Lacon-, Shrub- and Parity-Decompositions: Characterizing Transductions of Bounded Expansion Classes
Jan Dreier
TL;DR
This work develops lacon-, shrub-, and parity-decompositions to characterize structurally bounded expansion classes via first-order transductions, enabling a dense yet tame representation of transduced sparse graphs. The authors prove equivalences between structurally bounded expansion and the existence of these decompositions with bounded generalized coloring numbers, and they show analogous characterizations for structurally bounded treewidth and treedepth. A localized Feferman–Vaught composition theorem provides a locality-based framework that underpins the decomposition approach and allows combining local FO-type information to deduce global properties.
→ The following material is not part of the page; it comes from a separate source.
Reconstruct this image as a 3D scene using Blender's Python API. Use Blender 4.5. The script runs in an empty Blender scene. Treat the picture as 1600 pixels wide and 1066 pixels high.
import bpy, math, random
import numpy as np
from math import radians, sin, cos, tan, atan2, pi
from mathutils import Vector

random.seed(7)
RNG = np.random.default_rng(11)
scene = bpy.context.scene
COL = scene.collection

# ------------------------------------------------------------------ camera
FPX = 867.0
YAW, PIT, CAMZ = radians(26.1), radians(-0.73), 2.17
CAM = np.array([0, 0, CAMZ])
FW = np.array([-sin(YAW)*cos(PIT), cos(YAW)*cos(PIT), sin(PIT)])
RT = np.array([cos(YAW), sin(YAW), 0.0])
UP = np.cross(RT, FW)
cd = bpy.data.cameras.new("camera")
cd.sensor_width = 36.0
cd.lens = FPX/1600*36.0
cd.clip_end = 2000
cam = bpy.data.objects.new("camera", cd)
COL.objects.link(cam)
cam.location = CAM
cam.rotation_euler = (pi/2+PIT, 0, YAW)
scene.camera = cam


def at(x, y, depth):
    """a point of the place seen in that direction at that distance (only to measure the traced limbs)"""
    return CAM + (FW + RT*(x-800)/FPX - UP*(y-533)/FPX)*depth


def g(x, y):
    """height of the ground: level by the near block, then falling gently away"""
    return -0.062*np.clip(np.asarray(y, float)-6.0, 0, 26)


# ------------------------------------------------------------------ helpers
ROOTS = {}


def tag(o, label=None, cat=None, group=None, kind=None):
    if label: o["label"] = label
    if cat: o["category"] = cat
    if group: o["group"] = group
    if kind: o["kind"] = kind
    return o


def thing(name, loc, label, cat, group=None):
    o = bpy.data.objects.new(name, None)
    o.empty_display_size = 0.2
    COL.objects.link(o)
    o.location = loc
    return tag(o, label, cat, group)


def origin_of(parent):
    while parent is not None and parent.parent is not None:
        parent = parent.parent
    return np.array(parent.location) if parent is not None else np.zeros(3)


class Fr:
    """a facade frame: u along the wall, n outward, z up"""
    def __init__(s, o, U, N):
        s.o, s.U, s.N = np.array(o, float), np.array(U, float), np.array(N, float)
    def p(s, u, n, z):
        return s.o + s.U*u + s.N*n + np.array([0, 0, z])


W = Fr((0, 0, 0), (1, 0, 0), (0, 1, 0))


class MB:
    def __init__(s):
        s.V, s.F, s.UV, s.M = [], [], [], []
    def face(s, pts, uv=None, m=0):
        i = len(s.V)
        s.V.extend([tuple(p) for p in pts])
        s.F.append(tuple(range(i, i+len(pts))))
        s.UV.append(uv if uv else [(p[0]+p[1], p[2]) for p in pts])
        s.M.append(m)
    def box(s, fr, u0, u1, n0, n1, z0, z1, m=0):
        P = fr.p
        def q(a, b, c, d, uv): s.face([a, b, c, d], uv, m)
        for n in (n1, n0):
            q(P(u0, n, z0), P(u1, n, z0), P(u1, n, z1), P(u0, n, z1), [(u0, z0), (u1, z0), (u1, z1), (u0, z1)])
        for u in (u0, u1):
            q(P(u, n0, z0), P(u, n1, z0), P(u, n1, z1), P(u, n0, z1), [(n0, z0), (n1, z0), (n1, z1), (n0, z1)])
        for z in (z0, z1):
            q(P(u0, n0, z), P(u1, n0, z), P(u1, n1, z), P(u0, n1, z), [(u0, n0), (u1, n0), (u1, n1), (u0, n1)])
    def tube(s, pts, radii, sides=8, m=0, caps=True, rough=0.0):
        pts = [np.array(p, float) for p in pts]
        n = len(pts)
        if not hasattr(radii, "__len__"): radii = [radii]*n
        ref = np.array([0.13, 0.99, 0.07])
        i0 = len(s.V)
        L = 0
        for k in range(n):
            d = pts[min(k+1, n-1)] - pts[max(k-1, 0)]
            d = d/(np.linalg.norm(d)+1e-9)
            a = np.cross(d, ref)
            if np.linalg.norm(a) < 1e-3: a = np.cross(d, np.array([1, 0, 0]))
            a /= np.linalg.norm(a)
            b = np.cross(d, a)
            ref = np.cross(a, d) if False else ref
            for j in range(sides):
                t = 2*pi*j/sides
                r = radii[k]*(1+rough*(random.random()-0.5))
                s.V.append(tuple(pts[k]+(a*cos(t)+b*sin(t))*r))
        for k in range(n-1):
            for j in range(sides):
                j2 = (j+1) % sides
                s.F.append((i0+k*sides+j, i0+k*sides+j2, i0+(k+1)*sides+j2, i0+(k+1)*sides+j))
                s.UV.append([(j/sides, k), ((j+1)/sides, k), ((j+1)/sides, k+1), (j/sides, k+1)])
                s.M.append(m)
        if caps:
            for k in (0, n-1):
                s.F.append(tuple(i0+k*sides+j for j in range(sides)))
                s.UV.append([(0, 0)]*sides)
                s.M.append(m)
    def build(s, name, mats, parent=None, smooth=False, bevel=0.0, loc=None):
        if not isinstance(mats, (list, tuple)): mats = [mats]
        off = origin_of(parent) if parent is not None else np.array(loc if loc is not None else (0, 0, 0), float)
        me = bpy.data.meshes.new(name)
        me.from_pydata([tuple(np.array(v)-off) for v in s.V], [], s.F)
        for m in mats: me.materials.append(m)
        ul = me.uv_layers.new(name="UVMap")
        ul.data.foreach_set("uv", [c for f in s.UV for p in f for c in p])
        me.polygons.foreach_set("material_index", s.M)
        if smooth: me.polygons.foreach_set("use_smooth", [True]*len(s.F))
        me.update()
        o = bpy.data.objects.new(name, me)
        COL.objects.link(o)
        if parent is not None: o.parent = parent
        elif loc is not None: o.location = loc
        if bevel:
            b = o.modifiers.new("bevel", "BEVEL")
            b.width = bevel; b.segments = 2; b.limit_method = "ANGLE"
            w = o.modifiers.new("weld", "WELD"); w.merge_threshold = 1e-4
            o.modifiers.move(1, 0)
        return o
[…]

The results offer a principled route to lifting tractability from sparse graph classes to their transductions and lay groundwork for future extensions to structurally nowhere dense classes and beyond.
Abstract
The concept of bounded expansion provides a robust way to capture sparse graph classes with interesting algorithmic properties. Most notably, every problem definable in first-order logic can be solved in linear time on bounded expansion graph classes. First-order interpretations and transductions of sparse graph classes lead to more general, dense graph classes that seem to inherit many of the nice algorithmic properties of their sparse counterparts. In this paper, we show that one can encode graphs from a class with structurally bounded expansion via lacon-, shrub- and parity-decompositions from a class with bounded expansion. These decompositions are useful for lifting properties from sparse to structurally sparse graph classes.